The campaign also resonated with local Dove ambassador Toni Street. “While the odd filter can be lots of fun, constant consumption of social media and the digital distortion available these days is clearly having a lasting negative effect on the self-esteem and body confidence of our young people,” she says. “I want to make sure I have the knowledge and tools to help my kids through these challenges. I hate the thought of our young people being consumed by the way they think they need to look.”

Now, Dove is shifting the narrative on social media — lifting the veil on what’s deemed as “real” and encouraging parents and teachers to have “The Selfie Talk” by engaging in conversations with tweens and teens about navigating the digital age with The Dove Confidence Kit, which is available via the Dove website.

According to Professor Phillippa Diedrichs, creator of the Confidence Kit and research psychologist at the Centre of Appearance Research at the University of West England, the perpetual consumption of social media can contribute towards an individual’s negative perception of their body, and harshly impact their mood and self-esteem. “Oftentimes, this can be attributed to users spending significant amounts of time posting selfies, using editing apps and filters to alter their appearance, comparing themselves to others, and seeking validation through comments and likes,” she says. “It is therefore imperative that we help young people to develop the skills to navigate social media in a healthy and productive way.”

The Dove Confidence Kit unpacks important topics that have an impact on young people’s self-esteem and body confidence, ranging from social media, peer and cultural pressures, through to teasing and bullying about appearance. Every article and activity included in the guide helps identify self-esteem issues you feel may be affecting your child or a child you care about, along with action checklists to help incite positive changes or initiate conversations to tackle issues head-on.
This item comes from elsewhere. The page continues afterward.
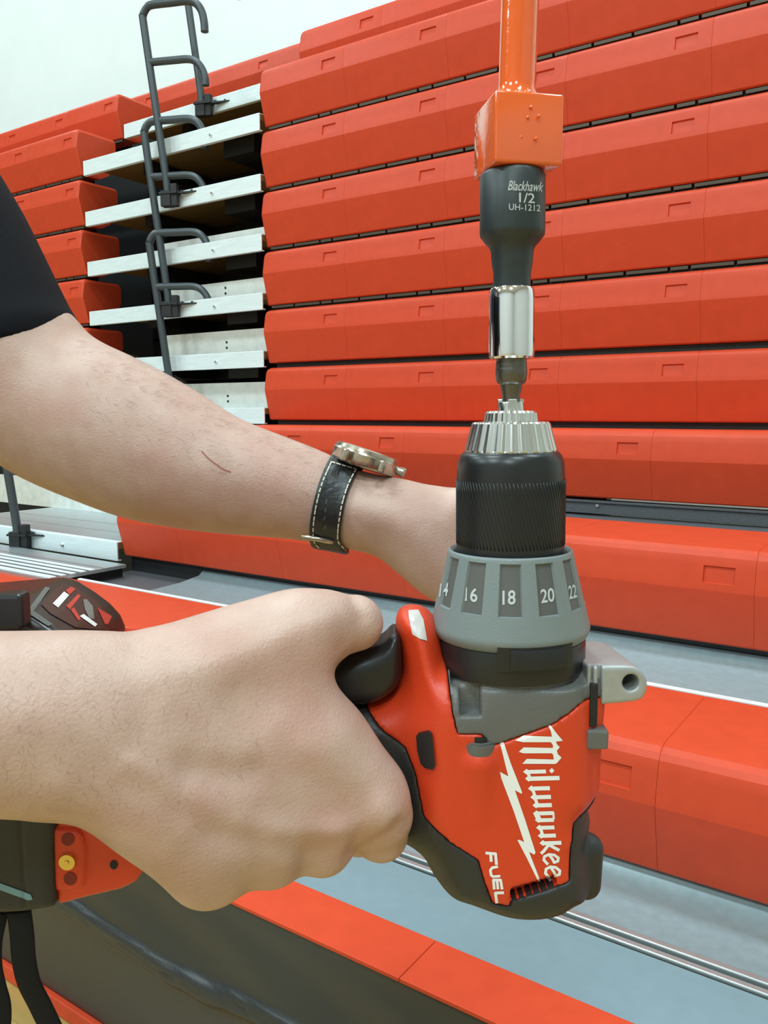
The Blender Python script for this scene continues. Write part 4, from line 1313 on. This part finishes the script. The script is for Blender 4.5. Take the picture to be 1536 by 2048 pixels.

You can even search for specific topics in a particular age range by using the search filters provided.

Having “The Selfie Talk” is a good place to start — empowering young people to think critically about the images they’re seeing on screens, and providing them with the right tools they need to build self-esteem, confidence and wellbeing.


  • Help them understand digital distortion by explaining the techniques and tools many influencers or celebrities use to alter their selfies to create the “perfect Instagram shot”.
  • Explain how Instagram is a highlight reel to help them avoid any negative self-talk or comparison.
  • Reframe how they use social media — thinking of it as a way of connecting with others online and encouraging them to curate a positive feed by unfollowing any accounts that don’t make them feel good about themselves.
  • Empower them to create real content that doesn’t focus solely on appearance, and instead highlights their interests or activities they enjoy.
  • Teach them how to spot ads over genuine opinions by familiarising them with social media hashtags like #ad or #gifted.
  • Develop a game-plan together if cyber-bullying arises so they are better able to cope.
  • Take a break from screen time by setting limits on apps and having them engage in activities they enjoy away from their tablet, laptop or phone.